I believe there to be three reasons why digital magazines will thrive in the near future. First, we now live in a digital world in which internet usage is growing rapidly on a daily basis. According to Mary Meeker, mobile usage is also growing rapidly. More and more people are choosing to read on their tablet or mobile rather than purchase a traditional print magazine. Many individuals today have grown up with the internet and are thus more used to interacting via social networks and engaging media through technology. Second, more and more technology and online tools are making it possible to publish multi-platform magazines in an easy and relatively cheaper way. There are no printing costs for digital magazines. According to Lormer’s research on the magazine industry in British Colombia, digital magazines will save the industry 43% of its average expenditures in total. Third, data online can be accessed anywhere.

Therefore, in order for magazines to survive and grow, they must become a part of the digital sphere, where today’s consumer spends a large amount of time. People today commonly expect digital editions of print magazines to be offered. Successful magazines must return to their roots of offering more to enhance their readers’ lives. In the future, as magazines continue to steadily transition into digital formats, digital magazines will no doubt take precedence over print magazines in the magazine industry.

Resources:
1. Mary, M and Liang W, Kleiner Perkins Caulfield & Byers Internet Trends Report, 2013

2. GfK MRI(Gfk Group’s Mediamark Research & Intelligence)’s Survey of the American Consumer® is the industry standard for magazine audience ratings in the U.S. and is used in the majority of media and marketing plans in the country.

3. Publishing Futures 2013: At a glance, Professional Publishers Association Publishing Futures

4. Global mobile media consumption reaching millennials, Inmobi

5. Tablet Magazine Advertising Insights, Association of Magazine Media and Kantar Media

6. Publishing Futures 2013: At a glance

7. Online Publishers Association Study Reveals Attitudes of Today’s Tablet User

8. 2013 National Magazine Awards

9. Online Publishers Association Study Reveals Attitudes of Today’s Tablet User

10. The Impact of Connected Devices on Consumer Behavior, ComScore Inc

11. Interview from National Geographic CEO John Fahey

12.  Lormer’s research on the magazine industry in British Colombia

One Reply to “The Future of Magazines is Digital Magazine”

  1. Hey there Summer,
    Good essay! You had me at “the total number continues to grow at an 8% yearly rate.” That’s a lot! So yes, I agree that there is a future for digital magazines. How could I not? Many digital magazines are so beautiful, I feel rich just holding one. Your description of National Geographic was great too. What a good idea to have a cheetah running across the cover. All of those extra features that digital magazines have are great! And I love receiving my digital magazine from overseas in seconds.
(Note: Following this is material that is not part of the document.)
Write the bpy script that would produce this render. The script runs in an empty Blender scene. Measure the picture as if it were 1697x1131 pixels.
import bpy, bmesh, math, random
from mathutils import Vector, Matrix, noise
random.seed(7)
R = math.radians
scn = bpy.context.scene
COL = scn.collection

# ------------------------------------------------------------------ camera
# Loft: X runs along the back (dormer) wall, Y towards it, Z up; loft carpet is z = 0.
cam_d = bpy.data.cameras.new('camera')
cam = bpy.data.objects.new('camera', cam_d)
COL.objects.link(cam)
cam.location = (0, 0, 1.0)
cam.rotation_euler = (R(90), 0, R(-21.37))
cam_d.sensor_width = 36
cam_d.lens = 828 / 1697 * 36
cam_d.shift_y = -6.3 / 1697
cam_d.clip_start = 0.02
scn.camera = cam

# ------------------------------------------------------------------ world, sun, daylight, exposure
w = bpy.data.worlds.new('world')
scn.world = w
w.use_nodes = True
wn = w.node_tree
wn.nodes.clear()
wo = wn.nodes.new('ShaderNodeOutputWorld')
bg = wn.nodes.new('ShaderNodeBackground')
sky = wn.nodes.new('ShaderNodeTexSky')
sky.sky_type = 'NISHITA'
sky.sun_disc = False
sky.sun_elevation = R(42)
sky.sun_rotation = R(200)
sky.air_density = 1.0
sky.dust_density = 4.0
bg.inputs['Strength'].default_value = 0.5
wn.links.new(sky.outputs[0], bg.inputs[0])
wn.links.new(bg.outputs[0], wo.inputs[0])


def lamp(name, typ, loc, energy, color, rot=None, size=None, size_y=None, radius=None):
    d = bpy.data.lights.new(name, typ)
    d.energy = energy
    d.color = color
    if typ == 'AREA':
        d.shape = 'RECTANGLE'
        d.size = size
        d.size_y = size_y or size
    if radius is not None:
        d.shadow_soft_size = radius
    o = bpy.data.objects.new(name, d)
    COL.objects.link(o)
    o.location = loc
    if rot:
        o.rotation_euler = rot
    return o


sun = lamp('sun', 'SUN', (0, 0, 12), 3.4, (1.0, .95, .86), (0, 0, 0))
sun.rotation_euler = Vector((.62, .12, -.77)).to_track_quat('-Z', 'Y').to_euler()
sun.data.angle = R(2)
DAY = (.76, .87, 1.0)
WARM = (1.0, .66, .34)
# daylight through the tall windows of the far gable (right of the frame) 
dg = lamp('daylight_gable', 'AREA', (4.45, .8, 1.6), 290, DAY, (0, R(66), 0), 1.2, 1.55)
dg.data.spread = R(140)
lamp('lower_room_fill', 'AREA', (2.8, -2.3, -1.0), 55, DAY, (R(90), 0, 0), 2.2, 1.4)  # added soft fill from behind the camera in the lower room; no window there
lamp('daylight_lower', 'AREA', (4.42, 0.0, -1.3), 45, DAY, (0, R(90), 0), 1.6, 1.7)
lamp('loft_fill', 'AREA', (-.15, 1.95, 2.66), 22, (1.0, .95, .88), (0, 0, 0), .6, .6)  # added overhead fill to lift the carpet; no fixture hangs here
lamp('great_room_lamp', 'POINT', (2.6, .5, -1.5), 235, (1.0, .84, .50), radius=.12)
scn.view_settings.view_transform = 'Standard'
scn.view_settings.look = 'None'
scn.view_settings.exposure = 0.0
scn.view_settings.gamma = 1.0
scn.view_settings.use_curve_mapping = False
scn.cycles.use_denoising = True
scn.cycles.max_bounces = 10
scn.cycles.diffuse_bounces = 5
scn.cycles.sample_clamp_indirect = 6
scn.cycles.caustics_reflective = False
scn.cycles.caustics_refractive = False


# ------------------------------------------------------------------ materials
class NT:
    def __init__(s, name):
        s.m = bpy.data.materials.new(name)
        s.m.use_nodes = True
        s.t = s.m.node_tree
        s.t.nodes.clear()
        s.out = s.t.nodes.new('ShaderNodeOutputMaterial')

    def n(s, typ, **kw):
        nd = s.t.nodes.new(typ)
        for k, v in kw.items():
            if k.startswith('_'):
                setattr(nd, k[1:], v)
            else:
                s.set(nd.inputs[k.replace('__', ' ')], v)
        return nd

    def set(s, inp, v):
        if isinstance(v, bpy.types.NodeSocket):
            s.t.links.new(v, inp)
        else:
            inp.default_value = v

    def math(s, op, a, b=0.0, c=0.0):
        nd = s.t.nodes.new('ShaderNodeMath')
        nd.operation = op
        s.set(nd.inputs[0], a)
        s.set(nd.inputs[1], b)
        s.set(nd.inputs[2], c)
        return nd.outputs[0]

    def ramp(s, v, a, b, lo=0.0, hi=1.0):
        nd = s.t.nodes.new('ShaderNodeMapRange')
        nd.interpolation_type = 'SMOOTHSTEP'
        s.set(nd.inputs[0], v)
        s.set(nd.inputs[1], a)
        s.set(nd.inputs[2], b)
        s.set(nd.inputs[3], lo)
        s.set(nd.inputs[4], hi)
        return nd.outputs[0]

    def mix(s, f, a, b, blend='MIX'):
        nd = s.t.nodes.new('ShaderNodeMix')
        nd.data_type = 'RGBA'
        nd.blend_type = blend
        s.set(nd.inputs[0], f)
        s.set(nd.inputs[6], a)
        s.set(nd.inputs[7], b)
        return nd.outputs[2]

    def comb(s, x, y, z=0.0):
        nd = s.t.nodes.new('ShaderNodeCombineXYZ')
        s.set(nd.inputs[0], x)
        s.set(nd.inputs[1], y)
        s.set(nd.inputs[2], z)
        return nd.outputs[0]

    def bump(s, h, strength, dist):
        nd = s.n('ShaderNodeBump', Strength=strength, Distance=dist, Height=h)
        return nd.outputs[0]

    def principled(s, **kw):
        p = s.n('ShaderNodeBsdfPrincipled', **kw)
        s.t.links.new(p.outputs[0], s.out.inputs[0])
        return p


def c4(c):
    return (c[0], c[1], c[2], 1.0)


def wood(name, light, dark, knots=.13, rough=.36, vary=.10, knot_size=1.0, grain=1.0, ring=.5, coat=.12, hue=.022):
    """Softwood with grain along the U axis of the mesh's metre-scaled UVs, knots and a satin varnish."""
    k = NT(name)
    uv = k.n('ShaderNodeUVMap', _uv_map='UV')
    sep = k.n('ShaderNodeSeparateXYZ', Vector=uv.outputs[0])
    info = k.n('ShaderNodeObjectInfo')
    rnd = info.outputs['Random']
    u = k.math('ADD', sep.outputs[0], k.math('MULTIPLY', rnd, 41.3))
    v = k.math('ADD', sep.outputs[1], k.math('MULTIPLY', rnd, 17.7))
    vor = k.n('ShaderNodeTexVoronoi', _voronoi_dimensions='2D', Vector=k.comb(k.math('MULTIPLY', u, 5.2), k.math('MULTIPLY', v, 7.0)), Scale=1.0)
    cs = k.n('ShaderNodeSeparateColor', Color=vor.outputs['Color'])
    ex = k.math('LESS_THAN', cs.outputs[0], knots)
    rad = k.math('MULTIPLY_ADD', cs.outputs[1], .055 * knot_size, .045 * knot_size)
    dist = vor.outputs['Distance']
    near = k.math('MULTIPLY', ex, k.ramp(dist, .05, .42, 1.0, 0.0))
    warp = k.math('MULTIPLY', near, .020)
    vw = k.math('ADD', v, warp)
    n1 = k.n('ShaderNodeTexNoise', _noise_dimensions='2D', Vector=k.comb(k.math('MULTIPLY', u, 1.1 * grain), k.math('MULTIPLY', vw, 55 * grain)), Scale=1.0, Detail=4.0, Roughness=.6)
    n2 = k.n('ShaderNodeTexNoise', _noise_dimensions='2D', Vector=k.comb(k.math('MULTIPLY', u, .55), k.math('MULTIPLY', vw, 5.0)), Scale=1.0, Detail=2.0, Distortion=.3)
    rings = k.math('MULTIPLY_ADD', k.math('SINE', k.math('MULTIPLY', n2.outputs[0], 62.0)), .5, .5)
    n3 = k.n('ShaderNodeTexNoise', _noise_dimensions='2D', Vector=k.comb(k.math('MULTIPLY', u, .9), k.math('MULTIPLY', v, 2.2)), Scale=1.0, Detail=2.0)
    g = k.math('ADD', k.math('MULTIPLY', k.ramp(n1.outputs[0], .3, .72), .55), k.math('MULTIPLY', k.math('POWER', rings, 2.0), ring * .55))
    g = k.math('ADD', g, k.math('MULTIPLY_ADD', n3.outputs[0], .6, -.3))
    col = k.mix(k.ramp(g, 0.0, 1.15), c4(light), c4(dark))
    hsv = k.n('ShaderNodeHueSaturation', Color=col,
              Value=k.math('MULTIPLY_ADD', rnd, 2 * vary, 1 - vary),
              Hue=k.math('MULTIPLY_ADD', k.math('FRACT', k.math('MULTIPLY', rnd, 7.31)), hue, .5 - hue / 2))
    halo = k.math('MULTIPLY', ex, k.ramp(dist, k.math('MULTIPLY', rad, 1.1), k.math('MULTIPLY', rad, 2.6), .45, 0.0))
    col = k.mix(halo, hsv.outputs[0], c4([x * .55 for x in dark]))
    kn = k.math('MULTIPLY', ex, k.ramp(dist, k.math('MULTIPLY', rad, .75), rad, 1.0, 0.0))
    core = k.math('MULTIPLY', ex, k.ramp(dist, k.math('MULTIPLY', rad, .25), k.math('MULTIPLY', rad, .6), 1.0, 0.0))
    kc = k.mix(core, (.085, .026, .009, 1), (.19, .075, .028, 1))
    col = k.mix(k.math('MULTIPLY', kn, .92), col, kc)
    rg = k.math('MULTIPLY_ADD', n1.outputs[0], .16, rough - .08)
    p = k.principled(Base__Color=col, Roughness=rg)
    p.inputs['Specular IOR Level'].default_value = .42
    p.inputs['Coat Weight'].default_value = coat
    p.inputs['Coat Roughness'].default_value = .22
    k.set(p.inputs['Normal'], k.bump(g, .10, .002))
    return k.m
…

    I do think that it is premature to say that just because there are billions of internet users means that over the next five years digital magazines will dominate. I’m not sure that one necessarily follows from the other. Especially because those internet users could get similar information for free on websites, rather than in a paid-for digital magazine. And in the infographic you provided, it states that only 50% of tablet owners prefer to read magazines on them. That is a relatively small number compared to the 2.4 billion internet users.
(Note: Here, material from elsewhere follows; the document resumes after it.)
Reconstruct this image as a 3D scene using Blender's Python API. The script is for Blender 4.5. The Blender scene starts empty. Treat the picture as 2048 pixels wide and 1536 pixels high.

    And while that 2.4 billion internet user number is putting the emphasis on dominating digital markets, digital magazines are not one of them. And why is that? I think one big reason is something you didn’t mention: you can find anything on the web. There is so much information in magazine article formats. Blogs are killing magazines. If I go online to find out something on chickpeas, for example, there are so many more articles from bloggers on chickpeas, than from magazines. And it’s free! Whereas a digital magazine is not. Why pay for consolidated digital magazine information when you can get exactly what you want just by googling it? Another reason I think the print magazine will take a long time to die is because a magazine is a scrapbook of sorts. It is a place to find information, recipes, workouts, etc all with a similar theme. You can cut these out and post them anywhere: in the kitchen, beside the treadmill, in the knitting basket, in a diary. When I am reading a digital magazine, it is nearly impossible to copy and paste the text, and is a headache to find again if you want to use the recipe.

    You mention that “digital magazines appear to dominate the magazine market due to the development of internet and digital industries”. That’s not the case yet. As Russell Clark said in a guest presentation, the “holy grail” has not yet been found in terms of being successful with digital magazines. Right now they don’t have sufficient added value over their print equivalents. The features are fun but don’t offer much more than that.

    Tools like Padify are taking us the right direction, though. And Next Issue is great for bringing many digital magazines to the readers easier! So yes, I think that at some point in the future, digital magazines will be utilized more. As of right now though, I don’t think they’re even close to dominating the market. They need to become so much more than just a digital facelift (to quote Shirky) before they can be successful.